The gold coins were sold at an initial price of US$1 823,80 or $805 745,35 per coin.
“Inflationary pressures and the instability of the local currency unit clearly cements the investment case in the Mosi-oa-Tunya gold coins. In addition, there has been a lot of interest in the coins, particularly from a Zimbabwe dollar position, given that it has prescribed asset status,” Morgan & Co said in its latest report titled Economics and Equity Strategy Note: The Zimbabwe Syndrome.
“According to the Ministry of Finance and Economic Development, the persistent low level of compliance with the prescribed asset threshold by the insurance and pension industry remains a cause of concern.
“Going forward, the industry will need to invest in bankable projects that can be accorded prescribed asset status or subscribe to government paper to comply with the law,” the local research firm said.
“The gold coin has, therefore, triggered a massive sell-off on the Zimbabwe Stock Exchange as institutional investors are switching to an alternative asset-class. As a result, the stock market has largely de-rated on weak demand because of tight liquidity in the market.”
Morgan & Co noted that the first half of 2022 was the worst in terms of global equities’ performance the world over, with major indices across global exchanges in free-fall.

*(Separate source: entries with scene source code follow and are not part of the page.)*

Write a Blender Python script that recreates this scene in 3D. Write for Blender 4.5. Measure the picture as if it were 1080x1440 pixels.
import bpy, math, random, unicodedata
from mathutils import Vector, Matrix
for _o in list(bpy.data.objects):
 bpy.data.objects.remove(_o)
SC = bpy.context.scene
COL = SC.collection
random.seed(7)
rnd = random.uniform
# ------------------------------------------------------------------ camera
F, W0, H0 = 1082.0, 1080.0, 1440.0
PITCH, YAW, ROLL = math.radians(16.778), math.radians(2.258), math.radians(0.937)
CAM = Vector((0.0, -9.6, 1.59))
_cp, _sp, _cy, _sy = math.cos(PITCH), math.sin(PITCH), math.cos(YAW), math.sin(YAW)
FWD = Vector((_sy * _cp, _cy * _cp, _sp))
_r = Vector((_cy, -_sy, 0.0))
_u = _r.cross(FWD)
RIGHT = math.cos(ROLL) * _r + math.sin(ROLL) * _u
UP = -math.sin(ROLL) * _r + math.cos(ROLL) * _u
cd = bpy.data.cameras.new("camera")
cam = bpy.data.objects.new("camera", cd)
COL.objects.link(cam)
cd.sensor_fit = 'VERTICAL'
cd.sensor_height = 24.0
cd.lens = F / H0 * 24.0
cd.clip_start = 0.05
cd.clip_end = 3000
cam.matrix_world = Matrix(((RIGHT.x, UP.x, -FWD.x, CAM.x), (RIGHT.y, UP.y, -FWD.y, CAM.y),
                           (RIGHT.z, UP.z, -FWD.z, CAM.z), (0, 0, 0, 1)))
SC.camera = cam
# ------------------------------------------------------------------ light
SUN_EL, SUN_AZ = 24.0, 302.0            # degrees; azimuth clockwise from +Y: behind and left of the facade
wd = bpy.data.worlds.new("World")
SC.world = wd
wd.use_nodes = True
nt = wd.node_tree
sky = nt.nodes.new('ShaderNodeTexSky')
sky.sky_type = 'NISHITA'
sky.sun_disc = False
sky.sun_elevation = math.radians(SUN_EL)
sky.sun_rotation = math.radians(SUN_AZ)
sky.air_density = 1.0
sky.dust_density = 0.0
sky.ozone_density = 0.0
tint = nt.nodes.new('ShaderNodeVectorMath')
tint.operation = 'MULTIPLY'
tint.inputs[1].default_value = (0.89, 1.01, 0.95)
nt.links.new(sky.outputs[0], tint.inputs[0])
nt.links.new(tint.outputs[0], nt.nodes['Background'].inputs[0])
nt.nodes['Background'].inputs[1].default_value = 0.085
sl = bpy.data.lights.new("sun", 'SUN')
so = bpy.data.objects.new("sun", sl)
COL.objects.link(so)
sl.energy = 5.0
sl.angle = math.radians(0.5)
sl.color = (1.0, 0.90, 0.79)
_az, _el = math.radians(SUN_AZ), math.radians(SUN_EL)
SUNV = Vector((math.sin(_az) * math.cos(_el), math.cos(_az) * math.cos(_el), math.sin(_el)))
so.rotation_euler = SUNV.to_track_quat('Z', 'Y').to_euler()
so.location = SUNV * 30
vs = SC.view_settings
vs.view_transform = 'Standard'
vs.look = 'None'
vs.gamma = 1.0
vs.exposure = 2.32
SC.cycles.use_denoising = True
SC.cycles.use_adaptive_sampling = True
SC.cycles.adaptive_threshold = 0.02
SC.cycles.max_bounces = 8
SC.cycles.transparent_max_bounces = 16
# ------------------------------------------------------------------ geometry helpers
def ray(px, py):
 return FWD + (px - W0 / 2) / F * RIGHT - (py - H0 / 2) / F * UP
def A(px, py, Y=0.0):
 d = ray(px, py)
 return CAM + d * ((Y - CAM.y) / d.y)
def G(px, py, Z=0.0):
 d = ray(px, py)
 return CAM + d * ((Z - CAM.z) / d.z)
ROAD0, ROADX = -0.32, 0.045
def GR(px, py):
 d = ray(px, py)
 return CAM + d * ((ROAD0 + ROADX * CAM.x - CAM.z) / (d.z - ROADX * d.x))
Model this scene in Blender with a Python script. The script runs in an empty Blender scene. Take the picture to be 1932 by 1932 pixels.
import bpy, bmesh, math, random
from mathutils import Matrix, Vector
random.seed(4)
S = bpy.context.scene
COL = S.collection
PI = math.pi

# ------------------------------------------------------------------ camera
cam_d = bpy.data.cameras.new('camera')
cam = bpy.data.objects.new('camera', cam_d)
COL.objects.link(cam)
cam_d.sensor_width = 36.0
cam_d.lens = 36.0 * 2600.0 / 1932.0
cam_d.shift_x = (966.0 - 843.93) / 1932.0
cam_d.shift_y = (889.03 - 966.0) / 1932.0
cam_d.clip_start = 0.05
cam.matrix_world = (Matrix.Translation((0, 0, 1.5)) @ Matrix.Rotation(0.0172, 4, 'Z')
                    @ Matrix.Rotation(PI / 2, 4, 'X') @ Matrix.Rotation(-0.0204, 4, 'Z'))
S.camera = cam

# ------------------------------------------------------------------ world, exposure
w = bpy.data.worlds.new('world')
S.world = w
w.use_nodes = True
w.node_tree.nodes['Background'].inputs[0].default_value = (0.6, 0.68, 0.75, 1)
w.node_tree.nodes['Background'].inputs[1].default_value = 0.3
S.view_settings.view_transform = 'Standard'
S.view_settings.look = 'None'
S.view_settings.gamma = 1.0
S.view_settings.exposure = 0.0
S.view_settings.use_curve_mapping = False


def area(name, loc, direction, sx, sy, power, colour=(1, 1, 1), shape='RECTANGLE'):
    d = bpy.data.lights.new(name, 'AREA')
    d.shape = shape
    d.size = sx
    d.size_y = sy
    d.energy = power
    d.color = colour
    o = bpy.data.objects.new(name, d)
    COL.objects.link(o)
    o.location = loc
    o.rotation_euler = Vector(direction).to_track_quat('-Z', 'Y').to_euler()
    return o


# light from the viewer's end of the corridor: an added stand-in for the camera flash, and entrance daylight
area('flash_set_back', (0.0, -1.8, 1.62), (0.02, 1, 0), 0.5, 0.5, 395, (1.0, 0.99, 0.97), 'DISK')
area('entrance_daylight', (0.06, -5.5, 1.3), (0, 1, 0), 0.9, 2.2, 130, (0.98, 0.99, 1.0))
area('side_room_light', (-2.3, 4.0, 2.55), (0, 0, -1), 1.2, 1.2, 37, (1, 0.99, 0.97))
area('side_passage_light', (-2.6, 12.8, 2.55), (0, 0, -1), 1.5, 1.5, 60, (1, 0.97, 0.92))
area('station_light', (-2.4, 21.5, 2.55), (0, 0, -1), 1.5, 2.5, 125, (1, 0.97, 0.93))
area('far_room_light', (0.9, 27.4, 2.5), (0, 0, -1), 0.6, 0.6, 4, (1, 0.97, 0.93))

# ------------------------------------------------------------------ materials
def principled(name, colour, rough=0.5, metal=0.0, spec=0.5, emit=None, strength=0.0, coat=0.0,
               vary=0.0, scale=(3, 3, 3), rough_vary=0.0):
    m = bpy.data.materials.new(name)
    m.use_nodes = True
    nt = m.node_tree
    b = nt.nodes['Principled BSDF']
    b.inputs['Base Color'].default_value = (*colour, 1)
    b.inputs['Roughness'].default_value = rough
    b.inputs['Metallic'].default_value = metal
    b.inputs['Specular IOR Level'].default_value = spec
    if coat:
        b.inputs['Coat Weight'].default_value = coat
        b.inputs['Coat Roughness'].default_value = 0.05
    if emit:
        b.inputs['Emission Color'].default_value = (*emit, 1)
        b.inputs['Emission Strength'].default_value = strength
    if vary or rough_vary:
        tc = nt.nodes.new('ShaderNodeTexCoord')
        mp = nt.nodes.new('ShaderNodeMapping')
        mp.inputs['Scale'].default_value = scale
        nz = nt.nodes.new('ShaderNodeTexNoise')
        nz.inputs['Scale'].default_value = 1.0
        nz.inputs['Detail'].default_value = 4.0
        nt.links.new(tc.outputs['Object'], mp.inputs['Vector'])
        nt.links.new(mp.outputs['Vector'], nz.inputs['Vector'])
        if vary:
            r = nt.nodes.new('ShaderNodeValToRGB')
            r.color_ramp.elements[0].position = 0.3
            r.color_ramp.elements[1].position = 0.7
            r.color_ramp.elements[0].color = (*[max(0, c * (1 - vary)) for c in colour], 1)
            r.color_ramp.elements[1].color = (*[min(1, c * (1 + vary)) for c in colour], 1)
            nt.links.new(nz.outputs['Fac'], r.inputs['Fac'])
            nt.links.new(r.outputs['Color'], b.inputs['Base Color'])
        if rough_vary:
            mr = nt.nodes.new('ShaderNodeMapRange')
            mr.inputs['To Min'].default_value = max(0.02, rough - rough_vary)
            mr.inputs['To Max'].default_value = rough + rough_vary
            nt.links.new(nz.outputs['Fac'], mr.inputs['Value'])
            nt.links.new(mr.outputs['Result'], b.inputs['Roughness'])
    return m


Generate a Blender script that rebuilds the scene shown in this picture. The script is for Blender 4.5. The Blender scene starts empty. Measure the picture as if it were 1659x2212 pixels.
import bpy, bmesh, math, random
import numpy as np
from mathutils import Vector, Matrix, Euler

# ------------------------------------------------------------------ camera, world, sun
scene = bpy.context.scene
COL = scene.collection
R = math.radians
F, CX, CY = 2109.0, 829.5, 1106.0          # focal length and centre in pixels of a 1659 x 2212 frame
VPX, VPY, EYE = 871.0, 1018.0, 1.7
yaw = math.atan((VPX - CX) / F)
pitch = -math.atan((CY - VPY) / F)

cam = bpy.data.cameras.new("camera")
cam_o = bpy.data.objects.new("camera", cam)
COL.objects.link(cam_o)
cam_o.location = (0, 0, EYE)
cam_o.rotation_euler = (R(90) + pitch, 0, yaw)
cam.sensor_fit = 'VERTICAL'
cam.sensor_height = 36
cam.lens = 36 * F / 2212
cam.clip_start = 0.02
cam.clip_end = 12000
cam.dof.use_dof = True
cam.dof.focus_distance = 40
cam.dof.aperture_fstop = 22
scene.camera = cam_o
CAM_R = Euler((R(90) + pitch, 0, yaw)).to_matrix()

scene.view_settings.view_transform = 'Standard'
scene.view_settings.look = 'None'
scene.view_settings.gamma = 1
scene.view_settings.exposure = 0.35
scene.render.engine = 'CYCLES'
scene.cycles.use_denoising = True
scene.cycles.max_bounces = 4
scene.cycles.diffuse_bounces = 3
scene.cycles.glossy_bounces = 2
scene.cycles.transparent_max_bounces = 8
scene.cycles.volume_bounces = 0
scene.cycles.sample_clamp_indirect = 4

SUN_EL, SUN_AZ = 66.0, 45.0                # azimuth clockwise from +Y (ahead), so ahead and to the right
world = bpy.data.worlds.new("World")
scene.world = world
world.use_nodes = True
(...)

It said the tough operating environment, largely as a result of the ongoing Russia-Ukraine war, was characterised by rising interest rates, surging inflation rates and commodity shortages.
The research firm said the local bourse had borne the brunt of these global events coupled with the deepening economic crisis locally.
A deteriorating local currency and tight liquidity, it revealed, have resulted in the bourse’s market cap falling in real terms from US$6,7 billion in January 2022 to US$2,6 billion (in June), using parallel market rates.
“Looking at the indices, the All-Share Index is up 48,75% year-to-date (below inflation). Trading has been underpinned by high volume trades in bluechip counters such as Delta, Econet, Meikles and Simbisa,” it said.
While the new measures have triggered a liquidity crunch on the ZSE, the research firm said one fundamental observation was that stock prices had declined significantly in real terms and the market was looking “cheap”.
“As part of our assessment, we compared the ZSE with other regional stock exchanges (Nigeria Stock Exchange, Nairobi Stock Exchange, Lusaka Stock Exchange and Malawi Stock Exchange) using market cap as a percentage of GDP [gross domestic product]. Our findings are that the ZSE market cap expressed as a percentage of GDP is among the lowest at 11,9% versus a regional average of 16,3%.
“This analysis confirms our view that ZSE stocks are undervalued and there is scope of re-rating,” it revealed.
Morgan & Co said the recent sell-off on the ZSE had resulted in apparent under-valuation of traditional blue chips like Delta, Econet, Innscor, Hippo and Meikles, while there have been no fundamental changes to business models.